_YOUR TASK_
Copy out each line of the material below that holds the string "this".

Scenes as source code:
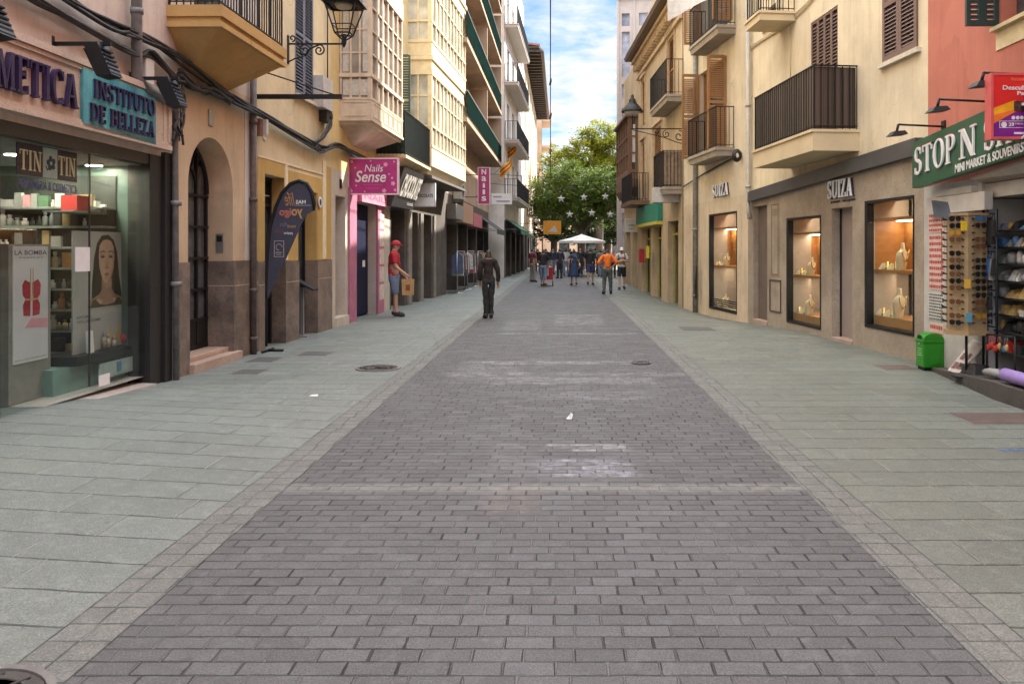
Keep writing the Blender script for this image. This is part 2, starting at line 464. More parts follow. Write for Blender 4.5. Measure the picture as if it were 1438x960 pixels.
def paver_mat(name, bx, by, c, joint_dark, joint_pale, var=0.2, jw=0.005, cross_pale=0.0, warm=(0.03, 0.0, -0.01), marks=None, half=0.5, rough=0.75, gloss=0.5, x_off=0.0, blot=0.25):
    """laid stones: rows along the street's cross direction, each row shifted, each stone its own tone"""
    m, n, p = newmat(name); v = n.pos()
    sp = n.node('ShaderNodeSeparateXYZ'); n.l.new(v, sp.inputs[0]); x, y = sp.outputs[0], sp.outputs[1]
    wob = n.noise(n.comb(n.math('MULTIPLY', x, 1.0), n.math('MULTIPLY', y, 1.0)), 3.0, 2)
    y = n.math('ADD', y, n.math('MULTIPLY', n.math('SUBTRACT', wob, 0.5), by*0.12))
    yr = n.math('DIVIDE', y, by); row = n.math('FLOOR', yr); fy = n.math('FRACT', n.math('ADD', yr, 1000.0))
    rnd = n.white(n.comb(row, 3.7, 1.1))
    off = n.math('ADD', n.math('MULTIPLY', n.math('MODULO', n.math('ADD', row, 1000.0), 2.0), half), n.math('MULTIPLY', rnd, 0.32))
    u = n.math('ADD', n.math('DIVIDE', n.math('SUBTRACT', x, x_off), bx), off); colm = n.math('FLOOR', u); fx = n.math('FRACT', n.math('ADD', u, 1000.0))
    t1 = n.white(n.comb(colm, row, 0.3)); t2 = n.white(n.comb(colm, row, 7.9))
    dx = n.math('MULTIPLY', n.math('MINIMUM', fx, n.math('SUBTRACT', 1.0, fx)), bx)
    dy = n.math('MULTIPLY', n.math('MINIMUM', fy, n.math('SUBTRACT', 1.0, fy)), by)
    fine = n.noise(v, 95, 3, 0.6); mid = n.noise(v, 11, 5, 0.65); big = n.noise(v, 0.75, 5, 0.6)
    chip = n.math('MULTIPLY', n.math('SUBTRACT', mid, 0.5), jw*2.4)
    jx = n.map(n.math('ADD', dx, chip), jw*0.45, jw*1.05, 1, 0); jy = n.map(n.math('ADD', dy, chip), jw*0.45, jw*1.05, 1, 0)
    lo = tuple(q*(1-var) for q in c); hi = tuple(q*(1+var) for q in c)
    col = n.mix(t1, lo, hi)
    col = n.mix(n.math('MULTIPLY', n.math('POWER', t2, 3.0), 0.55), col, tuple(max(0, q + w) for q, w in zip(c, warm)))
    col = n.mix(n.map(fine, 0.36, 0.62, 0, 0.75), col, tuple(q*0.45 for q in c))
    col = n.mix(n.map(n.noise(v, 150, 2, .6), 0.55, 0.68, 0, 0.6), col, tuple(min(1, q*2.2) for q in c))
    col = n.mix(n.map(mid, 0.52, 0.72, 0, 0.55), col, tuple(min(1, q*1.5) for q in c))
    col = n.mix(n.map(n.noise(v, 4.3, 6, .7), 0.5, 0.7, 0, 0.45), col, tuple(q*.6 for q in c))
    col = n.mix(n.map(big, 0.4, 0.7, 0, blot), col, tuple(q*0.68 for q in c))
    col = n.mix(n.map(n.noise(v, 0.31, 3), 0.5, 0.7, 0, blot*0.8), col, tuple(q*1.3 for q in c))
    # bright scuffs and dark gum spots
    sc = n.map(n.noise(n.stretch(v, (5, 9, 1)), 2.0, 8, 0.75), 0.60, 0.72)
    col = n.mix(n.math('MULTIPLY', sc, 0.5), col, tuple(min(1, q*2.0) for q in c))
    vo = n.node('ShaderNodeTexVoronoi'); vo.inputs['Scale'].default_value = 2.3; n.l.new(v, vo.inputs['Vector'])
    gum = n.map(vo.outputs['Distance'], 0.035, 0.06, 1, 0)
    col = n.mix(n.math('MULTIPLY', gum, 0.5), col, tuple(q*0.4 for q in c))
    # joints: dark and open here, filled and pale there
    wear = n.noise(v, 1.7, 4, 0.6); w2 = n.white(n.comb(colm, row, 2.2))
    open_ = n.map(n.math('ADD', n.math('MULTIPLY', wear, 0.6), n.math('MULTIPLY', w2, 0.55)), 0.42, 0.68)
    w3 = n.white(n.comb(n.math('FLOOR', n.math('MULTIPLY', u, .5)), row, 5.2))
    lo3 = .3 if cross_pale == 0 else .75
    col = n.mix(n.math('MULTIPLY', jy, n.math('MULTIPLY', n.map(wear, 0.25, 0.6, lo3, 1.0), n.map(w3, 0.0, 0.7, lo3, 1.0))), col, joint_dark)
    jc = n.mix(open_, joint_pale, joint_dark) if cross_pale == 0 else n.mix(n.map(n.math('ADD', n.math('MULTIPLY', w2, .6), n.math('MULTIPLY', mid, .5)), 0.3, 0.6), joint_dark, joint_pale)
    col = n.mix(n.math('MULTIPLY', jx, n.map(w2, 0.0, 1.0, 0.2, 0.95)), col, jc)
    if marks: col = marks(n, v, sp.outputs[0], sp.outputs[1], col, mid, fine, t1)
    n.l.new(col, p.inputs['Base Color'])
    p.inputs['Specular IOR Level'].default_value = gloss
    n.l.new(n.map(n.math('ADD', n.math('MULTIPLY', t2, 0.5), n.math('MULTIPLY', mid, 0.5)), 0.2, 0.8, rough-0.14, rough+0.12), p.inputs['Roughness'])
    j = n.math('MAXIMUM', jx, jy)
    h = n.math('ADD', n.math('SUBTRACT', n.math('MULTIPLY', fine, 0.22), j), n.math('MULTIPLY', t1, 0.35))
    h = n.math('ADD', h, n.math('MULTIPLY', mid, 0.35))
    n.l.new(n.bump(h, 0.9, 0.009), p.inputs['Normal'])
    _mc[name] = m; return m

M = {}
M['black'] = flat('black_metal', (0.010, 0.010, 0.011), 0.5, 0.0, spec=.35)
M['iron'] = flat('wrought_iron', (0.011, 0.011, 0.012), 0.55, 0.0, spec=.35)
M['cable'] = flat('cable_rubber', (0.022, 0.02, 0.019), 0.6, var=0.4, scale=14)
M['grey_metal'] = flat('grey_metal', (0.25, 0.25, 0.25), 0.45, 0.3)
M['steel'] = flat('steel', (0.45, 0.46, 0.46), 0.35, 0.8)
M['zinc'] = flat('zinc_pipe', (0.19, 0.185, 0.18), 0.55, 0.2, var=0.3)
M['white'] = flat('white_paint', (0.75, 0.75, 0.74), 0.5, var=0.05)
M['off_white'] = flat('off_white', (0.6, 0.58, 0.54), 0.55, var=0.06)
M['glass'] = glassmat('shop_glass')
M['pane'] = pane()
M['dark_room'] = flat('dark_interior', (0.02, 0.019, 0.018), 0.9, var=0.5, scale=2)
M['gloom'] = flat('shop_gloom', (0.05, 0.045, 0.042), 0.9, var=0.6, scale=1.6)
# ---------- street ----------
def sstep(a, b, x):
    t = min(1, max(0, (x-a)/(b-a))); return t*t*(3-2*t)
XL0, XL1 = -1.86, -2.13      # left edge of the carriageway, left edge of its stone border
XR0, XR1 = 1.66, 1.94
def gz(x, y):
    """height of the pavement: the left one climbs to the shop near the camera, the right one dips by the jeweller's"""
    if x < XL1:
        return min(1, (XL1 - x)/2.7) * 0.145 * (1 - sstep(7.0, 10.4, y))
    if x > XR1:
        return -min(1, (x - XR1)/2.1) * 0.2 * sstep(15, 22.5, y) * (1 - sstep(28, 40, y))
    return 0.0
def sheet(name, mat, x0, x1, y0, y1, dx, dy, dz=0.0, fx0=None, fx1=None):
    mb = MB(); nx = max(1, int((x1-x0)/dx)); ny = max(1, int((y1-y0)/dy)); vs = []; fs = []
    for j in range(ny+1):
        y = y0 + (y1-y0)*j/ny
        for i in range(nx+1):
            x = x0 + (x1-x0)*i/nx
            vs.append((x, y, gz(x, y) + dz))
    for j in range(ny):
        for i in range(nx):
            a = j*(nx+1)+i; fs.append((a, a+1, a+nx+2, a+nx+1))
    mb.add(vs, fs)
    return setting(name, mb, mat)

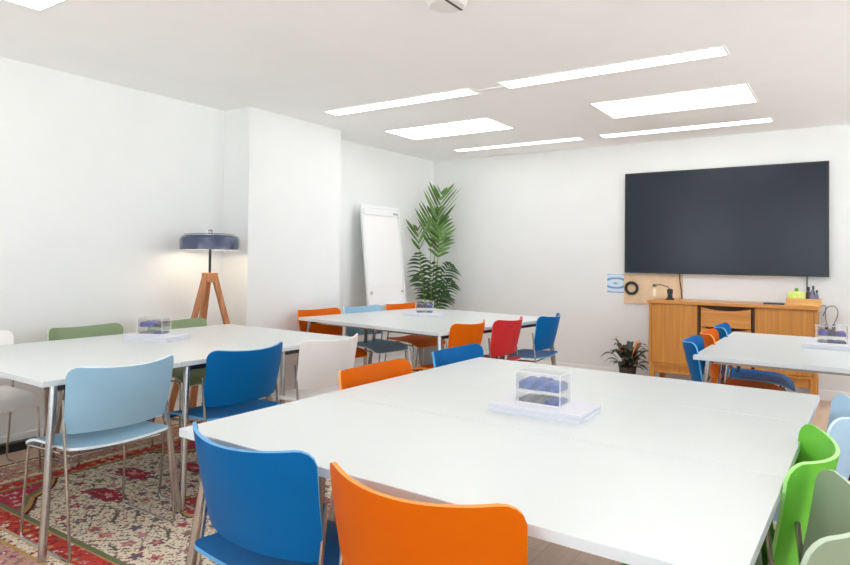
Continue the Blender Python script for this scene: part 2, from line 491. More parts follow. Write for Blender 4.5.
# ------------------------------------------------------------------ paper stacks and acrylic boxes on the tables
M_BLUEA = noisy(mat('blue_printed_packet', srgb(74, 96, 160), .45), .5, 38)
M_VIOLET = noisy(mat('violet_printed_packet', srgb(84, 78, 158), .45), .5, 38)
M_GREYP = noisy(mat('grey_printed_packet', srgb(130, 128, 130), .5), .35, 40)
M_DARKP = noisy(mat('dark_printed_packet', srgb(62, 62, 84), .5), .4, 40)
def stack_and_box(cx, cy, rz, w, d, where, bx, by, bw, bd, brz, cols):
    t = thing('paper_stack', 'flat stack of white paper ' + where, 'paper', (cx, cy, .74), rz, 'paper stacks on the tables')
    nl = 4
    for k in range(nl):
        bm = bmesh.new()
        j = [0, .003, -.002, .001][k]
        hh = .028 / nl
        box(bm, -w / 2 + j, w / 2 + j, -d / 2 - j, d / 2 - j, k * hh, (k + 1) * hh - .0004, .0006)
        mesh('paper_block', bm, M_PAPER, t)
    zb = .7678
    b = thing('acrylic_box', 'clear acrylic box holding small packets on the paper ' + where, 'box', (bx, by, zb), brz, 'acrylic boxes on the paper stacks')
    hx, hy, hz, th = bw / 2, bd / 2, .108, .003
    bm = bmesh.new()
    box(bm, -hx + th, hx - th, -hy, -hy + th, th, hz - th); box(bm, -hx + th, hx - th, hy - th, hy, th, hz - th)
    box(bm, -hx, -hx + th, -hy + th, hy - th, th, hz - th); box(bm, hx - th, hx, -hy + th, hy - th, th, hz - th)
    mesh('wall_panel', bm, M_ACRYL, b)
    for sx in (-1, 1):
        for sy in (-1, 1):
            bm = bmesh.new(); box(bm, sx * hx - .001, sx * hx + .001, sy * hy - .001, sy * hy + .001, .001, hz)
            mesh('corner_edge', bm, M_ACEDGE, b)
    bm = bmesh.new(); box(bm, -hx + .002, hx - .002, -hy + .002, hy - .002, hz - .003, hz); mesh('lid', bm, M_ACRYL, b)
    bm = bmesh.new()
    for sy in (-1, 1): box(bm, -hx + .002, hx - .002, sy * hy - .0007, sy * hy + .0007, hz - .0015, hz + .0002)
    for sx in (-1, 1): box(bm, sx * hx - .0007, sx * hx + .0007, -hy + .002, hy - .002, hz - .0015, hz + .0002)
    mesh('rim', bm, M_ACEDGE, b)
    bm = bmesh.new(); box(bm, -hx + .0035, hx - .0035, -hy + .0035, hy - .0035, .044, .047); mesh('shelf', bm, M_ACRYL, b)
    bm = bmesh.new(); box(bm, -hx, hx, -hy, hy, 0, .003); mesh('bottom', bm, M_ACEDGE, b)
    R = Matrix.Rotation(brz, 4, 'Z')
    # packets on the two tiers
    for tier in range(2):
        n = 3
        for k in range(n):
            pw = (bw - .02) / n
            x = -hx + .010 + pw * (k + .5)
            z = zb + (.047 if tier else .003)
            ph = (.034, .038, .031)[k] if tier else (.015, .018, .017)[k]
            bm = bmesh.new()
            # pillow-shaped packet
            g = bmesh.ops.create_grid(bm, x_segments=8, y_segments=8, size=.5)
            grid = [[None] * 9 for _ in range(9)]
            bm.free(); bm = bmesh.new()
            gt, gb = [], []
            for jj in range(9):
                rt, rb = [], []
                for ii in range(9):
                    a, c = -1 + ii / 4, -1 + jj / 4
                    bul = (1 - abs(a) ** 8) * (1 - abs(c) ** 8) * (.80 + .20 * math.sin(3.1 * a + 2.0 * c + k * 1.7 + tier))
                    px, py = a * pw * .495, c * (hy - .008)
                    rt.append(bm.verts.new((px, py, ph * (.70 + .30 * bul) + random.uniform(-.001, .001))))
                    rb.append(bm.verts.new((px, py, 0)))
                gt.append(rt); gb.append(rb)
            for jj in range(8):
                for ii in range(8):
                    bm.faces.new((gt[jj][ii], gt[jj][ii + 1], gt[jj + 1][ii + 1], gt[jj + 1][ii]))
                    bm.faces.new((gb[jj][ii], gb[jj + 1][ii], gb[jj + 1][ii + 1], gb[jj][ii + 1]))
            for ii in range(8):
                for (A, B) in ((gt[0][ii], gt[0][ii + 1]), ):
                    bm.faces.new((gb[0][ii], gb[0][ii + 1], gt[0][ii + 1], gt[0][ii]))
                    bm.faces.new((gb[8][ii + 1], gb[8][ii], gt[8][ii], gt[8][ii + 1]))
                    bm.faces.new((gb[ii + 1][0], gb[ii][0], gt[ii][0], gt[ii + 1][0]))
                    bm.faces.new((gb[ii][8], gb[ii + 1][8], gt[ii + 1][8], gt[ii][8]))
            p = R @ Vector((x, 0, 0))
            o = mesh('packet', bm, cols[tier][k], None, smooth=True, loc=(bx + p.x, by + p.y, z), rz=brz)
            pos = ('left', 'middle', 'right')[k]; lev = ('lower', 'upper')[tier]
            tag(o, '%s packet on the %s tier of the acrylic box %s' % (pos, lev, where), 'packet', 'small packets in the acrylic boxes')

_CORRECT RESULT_
Keep writing the Blender script for this image. This is part 2, starting at line 464. More parts follow. Write for Blender 4.5. Measure the picture as if it were 1438x960 pixels.
Continue the Blender Python script for this scene: part 2, from line 491. More parts follow. Write for Blender 4.5.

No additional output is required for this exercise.